SATIE: Piano Pieces

Jean-Yves Thibaudet- Decca 289 470 290- 78:37

This recording is not merely one more tribute to the art of the Master of Arcueil. The fruit of a sensitive soul very much in sync with the lack of ornamentation and mordant irony of the Daumier of the music world, its intelligence enriches a discography that is already overflowing. One must first salute the relevance of a program in which reflections are mirrored, unlike the usual scholarly compilations that resemble mere catalogues. The unavoidable Gymnopédies are scattered like pearls between the cabaret-like verve of the waltz Je te veux and a Jack in the box that seems mounted on springs. Not only does Thibaudet avoid the trap of monotony, but he also introduces a new repertoire of hitherto unrecorded discoveries: the Cinq Grimaces pour le Songe d’une nuit d’été, composed for the three Fratellini Clowns and subsequently arranged for piano by Milhaud; Angora Ox, completed by musicologist Johny Fritz; a 7th Gnossienne that was never part of any collection; two movements of the Belle Excentrique for solo piano that seem to be arranged by the composer’s own hand. Lastly, L’Enfance de Ko-Quo, the manuscript of which was discovered in 1999, reveals Satie’s pedagogical preoccupations and his concern to "prepare children for the world of sounds of modern music". A sort of Mikrokosmos, but less ambitious.

But more important than these curiosities, enhanced by the enlightened commentaries of Ornella Volta, the Satie specialist, Jean-Yves Thibaudet’s interpretation rivals the best.

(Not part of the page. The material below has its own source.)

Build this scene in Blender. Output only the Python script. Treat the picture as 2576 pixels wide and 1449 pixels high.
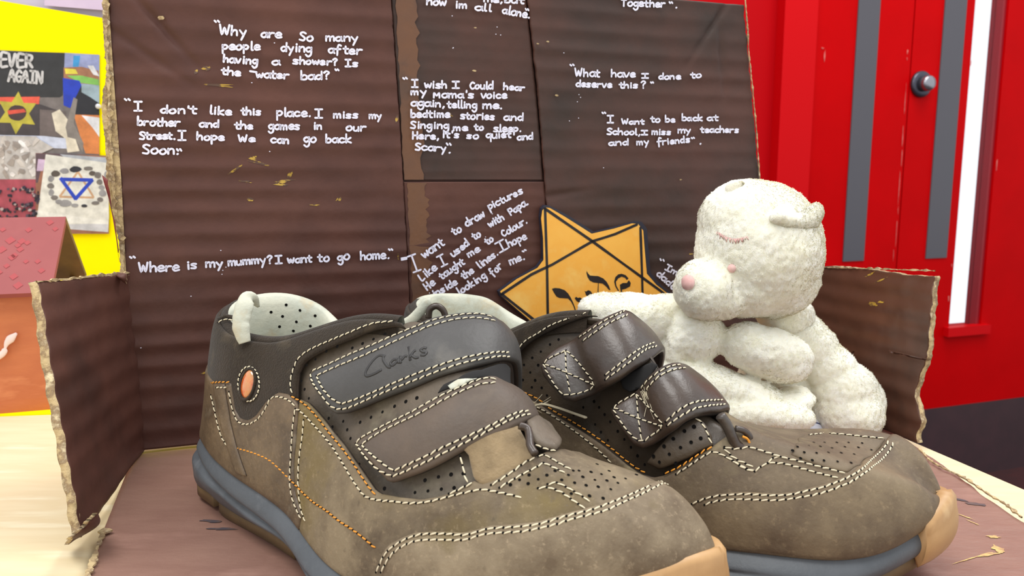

With the finesse of his touch, the slow pieces never become soporific. The melodies, experienced in a single breath, wend their way at the proper tempo towards a silence enriched by an eloquent and reflective past. In the Sonatine Bureaucratique, the pianist behaves more like a Wall Street CEO than a French penpusher. As for the Diva de l’Empire, she rolls her hips like a woman in a Toulouse-Lautrec painting. A disc like this provides unlimited enjoyment.